Pendant les journées où les Allemands marchaient sur Paris, le général Von Bülow, commandant une des armées allemandes, s’invita, près de Reims, chez le comte Chandon de Briailles. Et après le dîner, mis en belle humeur, il daigna donner son opinion sur la guerre et sur nos soldats. Et, parmi d’autres choses, il dit en substance au sujet de notre infanterie :
– Elle est brave : elle n’est que trop brave. Vos français ont l’air de croire qu’à la guerre il s’agit de se faire tuer. Pas du tout : il s’agit de vaincre et de tuer l’adversaire, etc…
Ces observations de l’Allemand s’accordent du reste avec l’ordre du jour où le généralissime Joffre, en rendant hommage à la bravoure des nôtres, leur conseillait plus de souci de leur propre vie.
Or un observateur me montre, dans un livre de Francisque Sarcey* intitulé Le siège de Paris et qui eut beaucoup de succès après 1870, la page suivante :
« Ils (nos officiers) continuaient de lancer leurs soldats à la baïonnette contre des murs crénelés tandis que les Allemands ne se découvraient jamais et ne marchaient en avant que sur des bataillons à moitié détruits par les boulets. Un de nos ambulanciers me racontait cette anecdote caractéristique.
Tout en faisant ramasser les blessés et les morts, les officiers français et prussiens causaient ensemble avec la courtoisie qui est d’usage en pareille occurrence. Un des nôtres se mit à dire la belle conduite d’un capitaine à l’attaque de Montretout. Ce capitaine était resté debout sous une grêle de balles, et, se hissant sur un tronc d’arbre, à découvert, il n’avait cessé de crier : En avant ! et de montrer le chemin à ses soldats du bout de son épée.
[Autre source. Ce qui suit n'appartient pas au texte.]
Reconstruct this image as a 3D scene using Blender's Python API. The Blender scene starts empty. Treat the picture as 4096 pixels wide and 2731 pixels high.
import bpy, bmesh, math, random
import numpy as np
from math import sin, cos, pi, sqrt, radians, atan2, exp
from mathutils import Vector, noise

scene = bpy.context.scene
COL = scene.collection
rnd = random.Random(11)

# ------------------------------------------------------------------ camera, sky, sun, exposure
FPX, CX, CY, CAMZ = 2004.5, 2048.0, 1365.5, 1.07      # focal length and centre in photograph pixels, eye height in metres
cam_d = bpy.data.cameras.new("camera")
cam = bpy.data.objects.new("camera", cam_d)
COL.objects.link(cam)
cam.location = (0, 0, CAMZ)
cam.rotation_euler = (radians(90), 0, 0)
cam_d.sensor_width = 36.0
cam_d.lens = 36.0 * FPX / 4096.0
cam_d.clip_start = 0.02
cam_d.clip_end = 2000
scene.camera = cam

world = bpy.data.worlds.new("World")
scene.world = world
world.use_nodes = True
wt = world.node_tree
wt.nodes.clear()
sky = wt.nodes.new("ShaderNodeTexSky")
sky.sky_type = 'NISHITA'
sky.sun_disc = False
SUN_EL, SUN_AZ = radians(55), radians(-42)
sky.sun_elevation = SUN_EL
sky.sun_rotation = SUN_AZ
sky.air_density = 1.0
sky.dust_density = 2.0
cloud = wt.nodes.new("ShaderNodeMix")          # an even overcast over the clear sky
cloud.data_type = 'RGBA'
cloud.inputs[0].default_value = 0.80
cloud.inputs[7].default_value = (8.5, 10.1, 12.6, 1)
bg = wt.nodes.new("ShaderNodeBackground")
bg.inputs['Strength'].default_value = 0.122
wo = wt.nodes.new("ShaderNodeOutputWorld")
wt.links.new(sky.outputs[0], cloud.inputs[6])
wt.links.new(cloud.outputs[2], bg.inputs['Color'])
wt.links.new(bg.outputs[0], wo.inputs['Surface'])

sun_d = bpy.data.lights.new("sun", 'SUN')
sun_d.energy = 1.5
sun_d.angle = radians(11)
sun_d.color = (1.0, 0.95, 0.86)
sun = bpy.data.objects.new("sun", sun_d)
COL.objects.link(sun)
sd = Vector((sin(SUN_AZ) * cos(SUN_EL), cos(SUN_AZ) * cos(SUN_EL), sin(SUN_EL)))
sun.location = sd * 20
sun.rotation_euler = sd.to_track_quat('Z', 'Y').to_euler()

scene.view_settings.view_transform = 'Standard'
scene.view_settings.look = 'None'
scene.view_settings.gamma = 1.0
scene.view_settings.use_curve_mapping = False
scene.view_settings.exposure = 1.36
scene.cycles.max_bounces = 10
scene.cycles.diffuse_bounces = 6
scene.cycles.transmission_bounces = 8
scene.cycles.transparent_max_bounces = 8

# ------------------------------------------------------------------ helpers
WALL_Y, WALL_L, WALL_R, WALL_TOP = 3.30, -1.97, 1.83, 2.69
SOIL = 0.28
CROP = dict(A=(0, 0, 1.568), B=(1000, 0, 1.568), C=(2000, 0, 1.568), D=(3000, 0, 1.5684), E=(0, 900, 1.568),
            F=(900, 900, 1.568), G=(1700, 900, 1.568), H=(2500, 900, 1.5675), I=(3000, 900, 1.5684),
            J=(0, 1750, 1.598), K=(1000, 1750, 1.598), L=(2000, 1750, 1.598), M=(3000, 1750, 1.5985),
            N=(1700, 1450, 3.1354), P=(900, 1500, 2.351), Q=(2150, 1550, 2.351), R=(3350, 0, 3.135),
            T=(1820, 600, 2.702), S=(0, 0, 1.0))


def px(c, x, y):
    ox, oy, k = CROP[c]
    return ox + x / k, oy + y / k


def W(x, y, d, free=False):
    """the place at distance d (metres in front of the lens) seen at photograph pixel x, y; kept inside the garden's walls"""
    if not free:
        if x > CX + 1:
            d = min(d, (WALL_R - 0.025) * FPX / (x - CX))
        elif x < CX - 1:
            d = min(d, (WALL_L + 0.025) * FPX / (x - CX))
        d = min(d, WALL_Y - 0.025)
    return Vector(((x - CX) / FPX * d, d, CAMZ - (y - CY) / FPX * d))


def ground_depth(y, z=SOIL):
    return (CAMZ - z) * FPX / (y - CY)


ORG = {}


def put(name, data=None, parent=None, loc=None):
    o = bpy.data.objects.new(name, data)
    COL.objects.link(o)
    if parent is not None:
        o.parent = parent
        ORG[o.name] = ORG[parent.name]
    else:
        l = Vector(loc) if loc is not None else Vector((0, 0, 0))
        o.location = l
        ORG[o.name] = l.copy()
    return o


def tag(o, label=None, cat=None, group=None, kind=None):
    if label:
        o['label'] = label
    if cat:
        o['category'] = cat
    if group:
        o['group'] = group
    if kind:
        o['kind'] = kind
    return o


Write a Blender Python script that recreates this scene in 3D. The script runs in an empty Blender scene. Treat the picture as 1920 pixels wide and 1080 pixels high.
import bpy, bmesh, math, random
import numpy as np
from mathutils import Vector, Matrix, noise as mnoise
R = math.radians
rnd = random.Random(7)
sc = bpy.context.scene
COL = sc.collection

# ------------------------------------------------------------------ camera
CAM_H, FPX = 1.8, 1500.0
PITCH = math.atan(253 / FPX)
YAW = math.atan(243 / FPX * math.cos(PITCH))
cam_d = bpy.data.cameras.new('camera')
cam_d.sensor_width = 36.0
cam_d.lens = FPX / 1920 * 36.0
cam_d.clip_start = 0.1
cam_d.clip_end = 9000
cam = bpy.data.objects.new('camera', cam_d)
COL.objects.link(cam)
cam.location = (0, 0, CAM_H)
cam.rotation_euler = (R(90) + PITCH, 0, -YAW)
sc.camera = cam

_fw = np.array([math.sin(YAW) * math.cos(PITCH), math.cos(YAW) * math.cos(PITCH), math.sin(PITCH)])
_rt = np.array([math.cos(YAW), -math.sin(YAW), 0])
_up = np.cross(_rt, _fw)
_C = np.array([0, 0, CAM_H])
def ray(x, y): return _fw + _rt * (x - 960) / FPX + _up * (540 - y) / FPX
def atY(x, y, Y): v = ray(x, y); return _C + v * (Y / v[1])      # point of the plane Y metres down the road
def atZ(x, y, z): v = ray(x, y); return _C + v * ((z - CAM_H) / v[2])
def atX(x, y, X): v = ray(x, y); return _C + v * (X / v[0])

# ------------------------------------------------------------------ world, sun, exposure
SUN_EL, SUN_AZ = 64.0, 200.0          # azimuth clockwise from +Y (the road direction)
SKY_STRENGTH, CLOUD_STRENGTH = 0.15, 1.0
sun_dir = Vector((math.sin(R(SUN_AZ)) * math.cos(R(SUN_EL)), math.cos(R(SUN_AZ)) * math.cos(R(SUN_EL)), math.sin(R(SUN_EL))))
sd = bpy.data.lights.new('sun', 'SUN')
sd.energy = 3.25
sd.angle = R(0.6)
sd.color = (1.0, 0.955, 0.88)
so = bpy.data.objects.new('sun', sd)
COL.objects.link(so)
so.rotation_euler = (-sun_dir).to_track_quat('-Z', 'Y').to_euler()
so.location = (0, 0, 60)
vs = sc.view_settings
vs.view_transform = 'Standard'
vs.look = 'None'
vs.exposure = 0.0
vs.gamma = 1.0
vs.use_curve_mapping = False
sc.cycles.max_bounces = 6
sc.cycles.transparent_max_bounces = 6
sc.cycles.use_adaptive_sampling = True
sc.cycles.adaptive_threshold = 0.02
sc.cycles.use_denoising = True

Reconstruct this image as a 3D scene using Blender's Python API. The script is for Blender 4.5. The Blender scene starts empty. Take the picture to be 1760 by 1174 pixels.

Frappé coup sur coup de trois balles, il était tombé poussant une dernière fois le cri : En avant !
– Voilà qui est admirable, dirent les officiers français.
– Voilà qui est absurde, reprit un des parlementaires prussiens. J’étais là, moi, et je puis vous affirmer que tous nos Allemands prirent ce capitaine pour un fou. A quoi lui servit cette parade de bravoure ? Il ne nous débusqua point de la position qu’il était chargé de prendre, il se fit tuer, et fit encore tuer par surcroît trois ou quatre de ses tirailleurs, qui nous démolissaient beaucoup de monde, à couvert derrière les arbres dont ils s’abritaient. Electrisés par son exemple, ils s’élancèrent, et ce fut fait d’eux.
Le système de guerre de l’une et l’autre nation tient tout entier dans cette anecdote. Il est évident qu’il nous faudra changer le nôtre. Il est plus évident encore (sic) que ce ne sont pas nos vieux généraux tout imbus de leurs préjugés de caste qui opéreront cette réforme. »
Ainsi raisonnait, après l’expérience de 1870, ce Francisque Sarcey, qui passait en son temps pour l’oracle du bon sens. Le bon sens de ce temps-là se fiait à la démocratie et accusait les généraux « de caste ». Quarante-quatre ans d’ignorantia democratica n’auront pas avancé l’électeur français, qui n’a appris qu’après quatre-vingt jours de meurtrière campagne à creuser des tranchées et à faire la guerre, ô progrès ! comme les soldats de Jules César, il y a deux mille ans. u
* Francisque Sarcey (1827-1899), critique littéraire au Temps. Jacques Bainville avait surpris son père en 1895 (il avait 16 ans) en répliquant à une critique de Sarcey dans une lettre de lecteur au Temps.